%%
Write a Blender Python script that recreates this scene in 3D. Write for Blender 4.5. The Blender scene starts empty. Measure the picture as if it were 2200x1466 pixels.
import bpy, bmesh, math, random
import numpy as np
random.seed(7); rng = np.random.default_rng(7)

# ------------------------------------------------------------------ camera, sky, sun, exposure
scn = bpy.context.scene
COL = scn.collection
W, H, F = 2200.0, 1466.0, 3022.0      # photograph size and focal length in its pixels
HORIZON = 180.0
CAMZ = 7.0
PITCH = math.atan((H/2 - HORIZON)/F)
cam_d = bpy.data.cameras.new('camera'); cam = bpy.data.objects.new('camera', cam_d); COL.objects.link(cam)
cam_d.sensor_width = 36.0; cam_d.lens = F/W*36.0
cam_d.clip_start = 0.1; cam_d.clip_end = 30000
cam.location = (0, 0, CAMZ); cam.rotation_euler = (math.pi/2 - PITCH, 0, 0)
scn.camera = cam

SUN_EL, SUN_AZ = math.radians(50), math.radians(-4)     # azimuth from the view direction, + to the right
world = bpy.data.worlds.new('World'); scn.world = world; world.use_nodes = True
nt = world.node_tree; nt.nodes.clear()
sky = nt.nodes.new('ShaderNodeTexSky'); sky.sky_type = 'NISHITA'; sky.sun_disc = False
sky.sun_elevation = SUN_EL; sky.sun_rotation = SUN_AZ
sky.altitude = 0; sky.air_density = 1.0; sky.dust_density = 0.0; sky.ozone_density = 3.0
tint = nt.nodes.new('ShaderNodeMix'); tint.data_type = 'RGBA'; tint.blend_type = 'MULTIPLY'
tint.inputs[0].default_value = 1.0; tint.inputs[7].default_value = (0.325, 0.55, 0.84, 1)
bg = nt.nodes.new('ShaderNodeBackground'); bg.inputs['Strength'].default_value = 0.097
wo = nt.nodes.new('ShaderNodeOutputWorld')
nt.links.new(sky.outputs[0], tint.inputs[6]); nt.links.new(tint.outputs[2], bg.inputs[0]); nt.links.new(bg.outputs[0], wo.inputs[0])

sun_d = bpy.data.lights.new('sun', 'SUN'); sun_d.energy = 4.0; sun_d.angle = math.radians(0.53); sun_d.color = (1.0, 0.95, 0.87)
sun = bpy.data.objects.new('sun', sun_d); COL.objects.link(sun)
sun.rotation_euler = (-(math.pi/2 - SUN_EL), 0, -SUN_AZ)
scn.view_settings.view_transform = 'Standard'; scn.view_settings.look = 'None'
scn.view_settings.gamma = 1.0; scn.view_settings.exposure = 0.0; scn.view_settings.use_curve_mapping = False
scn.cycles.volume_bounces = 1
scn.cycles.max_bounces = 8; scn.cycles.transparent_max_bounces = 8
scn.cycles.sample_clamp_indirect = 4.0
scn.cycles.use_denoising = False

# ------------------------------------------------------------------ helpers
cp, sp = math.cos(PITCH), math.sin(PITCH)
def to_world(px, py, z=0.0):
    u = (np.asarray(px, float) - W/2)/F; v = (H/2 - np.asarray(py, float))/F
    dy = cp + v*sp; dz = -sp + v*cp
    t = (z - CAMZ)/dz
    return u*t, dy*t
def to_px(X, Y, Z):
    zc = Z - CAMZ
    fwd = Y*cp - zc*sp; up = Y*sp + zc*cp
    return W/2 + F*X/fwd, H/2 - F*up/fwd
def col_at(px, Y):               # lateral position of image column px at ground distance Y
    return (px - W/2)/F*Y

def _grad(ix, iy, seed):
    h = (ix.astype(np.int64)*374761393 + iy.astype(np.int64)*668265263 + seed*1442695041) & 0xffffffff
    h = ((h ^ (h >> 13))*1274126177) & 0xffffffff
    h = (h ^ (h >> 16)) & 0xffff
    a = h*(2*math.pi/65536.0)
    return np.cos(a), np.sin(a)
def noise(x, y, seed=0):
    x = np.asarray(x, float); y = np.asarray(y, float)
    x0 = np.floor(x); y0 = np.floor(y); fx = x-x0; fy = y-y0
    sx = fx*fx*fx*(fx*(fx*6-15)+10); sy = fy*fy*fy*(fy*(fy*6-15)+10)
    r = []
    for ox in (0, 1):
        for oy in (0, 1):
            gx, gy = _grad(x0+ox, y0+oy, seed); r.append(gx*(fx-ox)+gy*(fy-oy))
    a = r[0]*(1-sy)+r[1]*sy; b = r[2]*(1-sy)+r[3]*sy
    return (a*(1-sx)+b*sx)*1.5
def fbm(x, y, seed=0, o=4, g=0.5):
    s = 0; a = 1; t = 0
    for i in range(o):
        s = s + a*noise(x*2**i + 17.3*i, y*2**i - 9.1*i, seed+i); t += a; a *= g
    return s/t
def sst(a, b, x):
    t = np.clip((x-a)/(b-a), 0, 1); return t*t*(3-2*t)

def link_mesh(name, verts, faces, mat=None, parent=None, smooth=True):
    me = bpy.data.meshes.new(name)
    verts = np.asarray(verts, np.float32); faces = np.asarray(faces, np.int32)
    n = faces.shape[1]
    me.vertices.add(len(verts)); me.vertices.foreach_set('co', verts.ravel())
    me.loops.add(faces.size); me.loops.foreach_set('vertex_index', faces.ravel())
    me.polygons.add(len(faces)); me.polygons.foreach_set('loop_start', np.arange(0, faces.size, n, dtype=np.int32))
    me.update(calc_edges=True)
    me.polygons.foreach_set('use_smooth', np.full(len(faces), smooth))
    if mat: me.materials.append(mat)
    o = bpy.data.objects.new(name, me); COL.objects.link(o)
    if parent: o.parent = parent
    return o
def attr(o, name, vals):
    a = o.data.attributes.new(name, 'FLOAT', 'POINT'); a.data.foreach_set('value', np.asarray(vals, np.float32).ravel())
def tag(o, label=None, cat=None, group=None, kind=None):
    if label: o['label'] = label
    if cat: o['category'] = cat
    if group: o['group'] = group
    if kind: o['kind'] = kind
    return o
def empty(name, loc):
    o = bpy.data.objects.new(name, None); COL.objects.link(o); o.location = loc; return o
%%
Each line in the material above must be retyped without alteration.

Write a Blender Python script that recreates this scene in 3D. Write for Blender 4.5. The Blender scene starts empty. Measure the picture as if it were 2200x1466 pixels.
import bpy, bmesh, math, random
import numpy as np
random.seed(7); rng = np.random.default_rng(7)

# ------------------------------------------------------------------ camera, sky, sun, exposure
scn = bpy.context.scene
COL = scn.collection
W, H, F = 2200.0, 1466.0, 3022.0      # photograph size and focal length in its pixels
HORIZON = 180.0
CAMZ = 7.0
PITCH = math.atan((H/2 - HORIZON)/F)
cam_d = bpy.data.cameras.new('camera'); cam = bpy.data.objects.new('camera', cam_d); COL.objects.link(cam)
cam_d.sensor_width = 36.0; cam_d.lens = F/W*36.0
cam_d.clip_start = 0.1; cam_d.clip_end = 30000
cam.location = (0, 0, CAMZ); cam.rotation_euler = (math.pi/2 - PITCH, 0, 0)
scn.camera = cam

SUN_EL, SUN_AZ = math.radians(50), math.radians(-4)     # azimuth from the view direction, + to the right
world = bpy.data.worlds.new('World'); scn.world = world; world.use_nodes = True
nt = world.node_tree; nt.nodes.clear()
sky = nt.nodes.new('ShaderNodeTexSky'); sky.sky_type = 'NISHITA'; sky.sun_disc = False
sky.sun_elevation = SUN_EL; sky.sun_rotation = SUN_AZ
sky.altitude = 0; sky.air_density = 1.0; sky.dust_density = 0.0; sky.ozone_density = 3.0
tint = nt.nodes.new('ShaderNodeMix'); tint.data_type = 'RGBA'; tint.blend_type = 'MULTIPLY'
tint.inputs[0].default_value = 1.0; tint.inputs[7].default_value = (0.325, 0.55, 0.84, 1)
bg = nt.nodes.new('ShaderNodeBackground'); bg.inputs['Strength'].default_value = 0.097
wo = nt.nodes.new('ShaderNodeOutputWorld')
nt.links.new(sky.outputs[0], tint.inputs[6]); nt.links.new(tint.outputs[2], bg.inputs[0]); nt.links.new(bg.outputs[0], wo.inputs[0])

sun_d = bpy.data.lights.new('sun', 'SUN'); sun_d.energy = 4.0; sun_d.angle = math.radians(0.53); sun_d.color = (1.0, 0.95, 0.87)
sun = bpy.data.objects.new('sun', sun_d); COL.objects.link(sun)
sun.rotation_euler = (-(math.pi/2 - SUN_EL), 0, -SUN_AZ)
scn.view_settings.view_transform = 'Standard'; scn.view_settings.look = 'None'
scn.view_settings.gamma = 1.0; scn.view_settings.exposure = 0.0; scn.view_settings.use_curve_mapping = False
scn.cycles.volume_bounces = 1
scn.cycles.max_bounces = 8; scn.cycles.transparent_max_bounces = 8
scn.cycles.sample_clamp_indirect = 4.0
scn.cycles.use_denoising = False

# ------------------------------------------------------------------ helpers
cp, sp = math.cos(PITCH), math.sin(PITCH)
def to_world(px, py, z=0.0):
    u = (np.asarray(px, float) - W/2)/F; v = (H/2 - np.asarray(py, float))/F
    dy = cp + v*sp; dz = -sp + v*cp
    t = (z - CAMZ)/dz
    return u*t, dy*t
def to_px(X, Y, Z):
    zc = Z - CAMZ
    fwd = Y*cp - zc*sp; up = Y*sp + zc*cp
    return W/2 + F*X/fwd, H/2 - F*up/fwd
def col_at(px, Y):               # lateral position of image column px at ground distance Y
    return (px - W/2)/F*Y

def _grad(ix, iy, seed):
    h = (ix.astype(np.int64)*374761393 + iy.astype(np.int64)*668265263 + seed*1442695041) & 0xffffffff
    h = ((h ^ (h >> 13))*1274126177) & 0xffffffff
    h = (h ^ (h >> 16)) & 0xffff
    a = h*(2*math.pi/65536.0)
    return np.cos(a), np.sin(a)
def noise(x, y, seed=0):
    x = np.asarray(x, float); y = np.asarray(y, float)
    x0 = np.floor(x); y0 = np.floor(y); fx = x-x0; fy = y-y0
    sx = fx*fx*fx*(fx*(fx*6-15)+10); sy = fy*fy*fy*(fy*(fy*6-15)+10)
    r = []
    for ox in (0, 1):
        for oy in (0, 1):
            gx, gy = _grad(x0+ox, y0+oy, seed); r.append(gx*(fx-ox)+gy*(fy-oy))
    a = r[0]*(1-sy)+r[1]*sy; b = r[2]*(1-sy)+r[3]*sy
    return (a*(1-sx)+b*sx)*1.5
def fbm(x, y, seed=0, o=4, g=0.5):
    s = 0; a = 1; t = 0
    for i in range(o):
        s = s + a*noise(x*2**i + 17.3*i, y*2**i - 9.1*i, seed+i); t += a; a *= g
    return s/t
def sst(a, b, x):
    t = np.clip((x-a)/(b-a), 0, 1); return t*t*(3-2*t)

def link_mesh(name, verts, faces, mat=None, parent=None, smooth=True):
    me = bpy.data.meshes.new(name)
    verts = np.asarray(verts, np.float32); faces = np.asarray(faces, np.int32)
    n = faces.shape[1]
    me.vertices.add(len(verts)); me.vertices.foreach_set('co', verts.ravel())
    me.loops.add(faces.size); me.loops.foreach_set('vertex_index', faces.ravel())
    me.polygons.add(len(faces)); me.polygons.foreach_set('loop_start', np.arange(0, faces.size, n, dtype=np.int32))
    me.update(calc_edges=True)
    me.polygons.foreach_set('use_smooth', np.full(len(faces), smooth))
    if mat: me.materials.append(mat)
    o = bpy.data.objects.new(name, me); COL.objects.link(o)
    if parent: o.parent = parent
    return o
def attr(o, name, vals):
    a = o.data.attributes.new(name, 'FLOAT', 'POINT'); a.data.foreach_set('value', np.asarray(vals, np.float32).ravel())
def tag(o, label=None, cat=None, group=None, kind=None):
    if label: o['label'] = label
    if cat: o['category'] = cat
    if group: o['group'] = group
    if kind: o['kind'] = kind
    return o
def empty(name, loc):
    o = bpy.data.objects.new(name, None); COL.objects.link(o); o.location = loc; return o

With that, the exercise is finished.